Journalists, economists, and even a puppeteer are among those being honored for their ability to create and inspire.
image via (cc) John D. & Catherine T. MacArthur Foundation
Since 1981, the John D. and Catherine T. MacArthur Foundation has awarded their highly coveted “genuis” fellowship grants to nearly eight hundred recipients in total, each of whom receives $625,000 (raised from $500,000 in 2007) over the course of five years. The criteria for being named a fellow are surprisingly simple. One must possess:?
1) Exceptional creativity.
2) Promise for important future advances based on a track record of significant accomplishment.
3) Potential for the fellowship to facilitate subsequent creative work.

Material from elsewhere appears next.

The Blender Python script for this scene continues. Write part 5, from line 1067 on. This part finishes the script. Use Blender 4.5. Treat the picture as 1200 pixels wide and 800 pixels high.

In the past, the fellowship has been extended to include artists, academics, scientists, and even a clown. Billing itself as a “no strings attached” institution, the award is given not on the merit of past accomplishments, but as “an investment in a person's originality, insight, and potential.” While grantees’ prior work is part of the foundation’s selection process, the groups website makes it clear: “the purpose of the MacArthur Fellows Program is to enable recipients to exercise their own creative instincts for the benefit of human society.” As such, the grant is muck more akin to patronage for a recipient’s potential future accomplishments, rather than a reward for their past ones.
Late Monday evening, the MacArthur Foundation released the highly-anticipated names of this year’s fellows. Like in fellowships past, recipients come from a wide variety of disciplines, and fields. The 2015 class of “geniuses” (a term the foundation avoids for its connotation of “a singular characteristic of intellectual prowess”) contains familiar names and faces, as well as less well-known individuals, thrust suddenly into a much brighter spotlight as a result of their having being included in the fellowship’s illustrious roster. Among them are:
Journalist Ta-Nehisi Coates, whose writings about racial politics and the African American experience have propelled him to the forefront of a new generation of cultural critics and social justice advocates.
Composer and actor Lin-Manuel Miranda, creator of the hit musicals In the Heights, and Hamilton, which have helped infuse musical theater with the contemporary vitality of hip hop, R&B, and pop music.
Basil Twist, a master puppeteer responsible for groundbreaking advances in both the artistic and mechanical potential of his chosen medium.
Massachusetts Institute of Technology economist Heidi Williams, who focuses on exploring the market conditions that feed into, and result from, innovations in health care.
LaToya Ruby Frazier, whose photography and visual art focuses on topics of race, inequality, family, and identity in the postindustrial age.
Historian Marina Rustow whose work with centuries-old texts is helping uncover new details about how Jewish and Muslim communities lived with one another in the medieval middle east.
The full list of this year’s twenty four fellows can be found on the MacArthur Foundation’s website. As Foundation president Julia Stasch put it simply: “Their work, their commitment, and their creativity inspire us.”